Some Thoughts on Love
October 18, 2020
Two great ideas about Love from the Daily Calm meditation app recently. First, a quotation:
“I do not want to have you to fill the empty parts of me. I want to be full on my own. I want to fill so complete I could light a whole city and then I want to have you cause the two of us combined could set it on fire”
― Rupi Kaur
Meditation leader Tamara Levitt also recommended The Missing Piece by Shel Silverstein. A triangle is looking for the perfect love; she meets a Pac-Man (which, as you’ll recall, has a triangle shaped cutout for a mouth). Together, they could make a perfect circle. Instead, they decide to roll next to each other. That is difficult for a triangle, but eventually her edges get worn off and they roll together.
At a tumultuous time in my life, when I was a triangle looking for a Pac-man, a good friend told me, “Learn to love yourself and live with yourself first, then you’ll have something to give to a relationship.” He was right. I found my circle, and have spent 40 years wearing off my sharp points until I am a circle rolling along next to her. Of course, sometimes she had to shave them off…
On careful consideration, it seems to me a better analogy is jigsaw pieces. In my first three relationships, there were many matching loops and sockets, but there also some tabs that didn’t fit in slots. Then, with Vicki, I discovered that, together, we fit together completely and made a perfect cornerpiece for stable life together.
I have long wondered what I said or how I presented to Vicki the night we met that impressed her. I have never been handsome or athletic or suave, but somehow, she saw past all that. Yes, it was our minds, but it was more than that.

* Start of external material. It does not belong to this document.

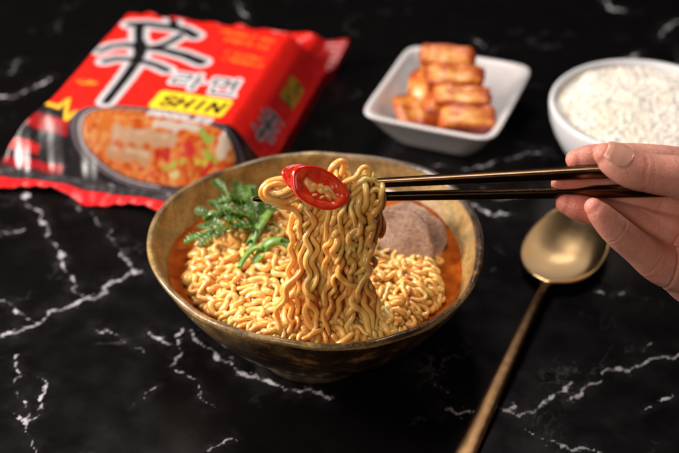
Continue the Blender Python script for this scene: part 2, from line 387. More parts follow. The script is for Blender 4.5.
LOOPS = [[(-.35, -4.9, 13.3), (-.8, -5.05, 13.0), (-1.2, -5.1, 12.95), (-1.7, -5.15, 13.15), (-2.0, -5.05, 13.5), (-1.6, -4.9, 13.75), (-1.2, -4.85, 13.6)],
 [(-2.2, -4.6, 13.05), (-1.9, -5.0, 13.4), (-1.4, -5.15, 13.45), (-.9, -5.1, 13.6), (-.5, -4.9, 13.9), (-.1, -4.6, 13.6)],
 [(-.2, -4.2, 12.3), (-.5, -4.3, 13.0), (-.95, -4.6, 13.9), (-.55, -4.9, 14.05), (-.2, -4.9, 13.5), (.0, -4.6, 12.6), (-.2, -4.3, 11.6)],
 [(-.5, -4.3, 12.2), (-.75, -4.5, 13.0), (-1.1, -4.9, 13.5), (-1.55, -5.0, 13.55), (-1.75, -5.0, 13.2), (-1.45, -5.0, 12.95), (-1.0, -5.0, 13.15), (-.6, -4.9, 13.4), (-.2, -4.6, 13.5), (.1, -4.2, 13.0)],
 [(-.9, -4.1, 12.0), (-1.0, -4.05, 13.2), (-1.2, -4.3, 13.95), (-.8, -4.7, 14.05), (-.45, -4.9, 13.8), (-.3, -4.6, 13.2)], [(-0.53, -4.6, 10.63), (-0.59, -4.7, 12.05), (-1.5, -4.9, 12.6), (-2.05, -4.85, 12.95), (-2.17, -4.85, 13.31), (-1.89, -4.8, 13.71), (-1.36, -4.7, 13.79), (-0.83, -4.7, 13.77), (-0.52, -4.8, 13.46), (-0.66, -4.85, 12.93), (-0.37, -4.3, 12.4), (-0.33, -4.2, 11.91), (-0.53, -4.4, 10.71)],
 [(-2.0, -4.75, 12.95), (-1.73, -4.8, 13.28), (-1.15, -4.75, 13.3), (-0.49, -4.6, 13.2), (0.04, -4.2, 12.67), (.1, -4.1, 11.8)],
 [(0.73, -5.4, 11.0), (0.73, -5.4, 12.0), (0.96, -5.4, 12.93), (1.53, -5.2, 13.98), (2.02, -5.1, 14.12), (2.19, -4.9, 14.52), (2.5, -4.8, 14.61), (2.64, -4.9, 14.2), (2.2, -5.2, 13.66), (1.62, -5.5, 13.33), (1.31, -5.6, 12.25), (1.45, -5.5, 11.07), (1.2, -5.7, 10)],
 [(1.9, -5.5, 10.6), (1.76, -5.3, 11.59), (1.94, -5.3, 12.42), (2.33, -5.4, 13.2), (2.91, -5.2, 13.66), (3.28, -5.1, 13.21), (3.2, -5.2, 12.64), (2.86, -5.35, 12.55), (2.74, -5.4, 12.99), (3.0, -5.5, 13.2)],
 [(0.9, -4.6, 12.4), (0.82, -4.7, 13.53), (0.91, -4.8, 14.45), (1.27, -4.7, 14.81), (1.53, -4.6, 14.69), (1.45, -4.5, 13.93), (1.63, -4.4, 13.06)],
 [(1.85, -5.4, 11.6), (1.85, -5.3, 12.79), (1.84, -5.2, 13.71), (2.28, -5.1, 14.07), (2.82, -4.9, 13.94), (3.1, -4.8, 13.37), (2.93, -4.9, 12.61), (3.04, -4.9, 11.49), (2.8, -5.1, 10.4)]]
for L in LOOPS:
    strands.append(resample(catmull(L, 6), .13)); kinds.append('loop')
# strands in the bowl
for i in range(185):
    lay = (0, 1, 0, 1, 2)[i % 5]
    rr = math.sqrt(random.random()) * 6.3; th = random.uniform(0, 6.28)
    st = (rr * math.cos(th), -.2 + rr * math.sin(th))
    strands.append(np.array(curl(st, random.uniform(0, 6.28), random.uniform(7, 13) * (1.3 if lay == 2 else 1), zoff=[-.4, -.12, .36][lay], lam=1.75, amp=1.4))); kinds.append('mound')
for i in range(20):     # curls lying over the foot of the lifted noodles, at the front
    strands.append(np.array(curl((random.uniform(-2.6, 4.2), random.uniform(-6.0, -4.6)), random.choice([0, math.pi]) + random.gauss(0, .5), random.uniform(3, 7), zoff=.45, lam=1.9, amp=1.4))); kinds.append('mound')
for i in range(34):     # loose curls at the right of the bowl
    st = (random.uniform(3.6, 6.6), random.uniform(-3.8, 2.6))
    strands.append(np.array(curl(st, random.uniform(0, 6.28), random.uniform(4, 7), zoff=.2, lam=2.3, amp=1.5))); kinds.append('mound')

def relax(strands, kinds, iters=13, dmin=.285):
    idx = np.concatenate([np.full(len(s), i) for i, s in enumerate(strands)])
    pos = np.concatenate([np.arange(len(s)) for s in strands])
    P = np.vstack(strands); pin = np.array([kinds[i] == 'loop' for i in idx])
    zmax = np.where(np.array([kinds[i] == 'mound' for i in idx]), 7.2, 99)
    rest = .13; lift_ = np.array([kinds[i] == 'lift' for i in idx]) & (P[:, 2] > 7)
    nxt = np.where(idx[:-1] == idx[1:])[0]
    for it in range(iters):
        kd = kdtree.KDTree(len(P))
        for i, p in enumerate(P.tolist()): kd.insert(p, i)
        kd.balance()
        I, J = [], []
        for i, p in enumerate(P.tolist()):
            si, pi = idx[i], pos[i]
            for _, j, dd in kd.find_range(p, dmin):
                if j > i and (idx[j] != si or abs(int(pos[j]) - int(pi)) > 3):
                    I.append(i); J.append(j)
        if I:
            I = np.array(I); J = np.array(J); d = P[I] - P[J]; L = np.linalg.norm(d, axis=1) + 1e-6
            push = (d / L[:, None]) * ((dmin - L) * .38)[:, None]
            push[:, 2] *= 1.2
            lf = lift_[I] & lift_[J]; push[lf, 1] *= 1.9; push[lf, 0] *= .7
            D = np.zeros_like(P); cnt = np.zeros(len(P))
            np.add.at(D, I, push); np.add.at(D, J, -push); np.add.at(cnt, I, 1); np.add.at(cnt, J, 1)
            D /= np.maximum(1, np.sqrt(cnt))[:, None]; D[pin] *= .25
            P = P + D
        for _ in range(2):
            d = P[nxt + 1] - P[nxt]; L = np.linalg.norm(d, axis=1) + 1e-6
            c = d * ((L - rest * 1.0) / L * .35)[:, None] * (L > rest * 1.25)[:, None]
            P[nxt] += c * .5; P[nxt + 1] -= c * .5
        mid = nxt[:-1][np.diff(nxt) == 1] + 1
        P[mid] += .10 * ((P[mid - 1] + P[mid + 1]) / 2 - P[mid])
        th = np.arctan2(P[:, 1], P[:, 0]); r = np.hypot(P[:, 0], P[:, 1])
        lim = rim_at(th) * (.80 + .055 * np.clip(P[:, 2] - 3.8, 0, 3)) - .55
        k = np.where((r > lim) & (P[:, 2] < 7.5), lim / r, 1.0)
        P[:, 0] *= k; P[:, 1] *= k
        P[:, 2] = np.clip(P[:, 2], 4.1, zmax)
    out, o = [], 0
    for s in strands:
        out.append(P[o:o + len(s)]); o += len(s)
    return out
strands = relax(strands, kinds)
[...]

She says it wasn’t anything I said, it was my vibe. “You seemed to be stable and ready for a relationship.”
I now choose to interpret that impression as being cast by my aura or my life force. I also believe we fell for each other so quickly because we were just picking up where we left off in a previous life. In any case, yes, I realize (as Vicki has pointed out) that there’s no longer any point in trying to figure out what it was. Whatever it was worked. Well, yes.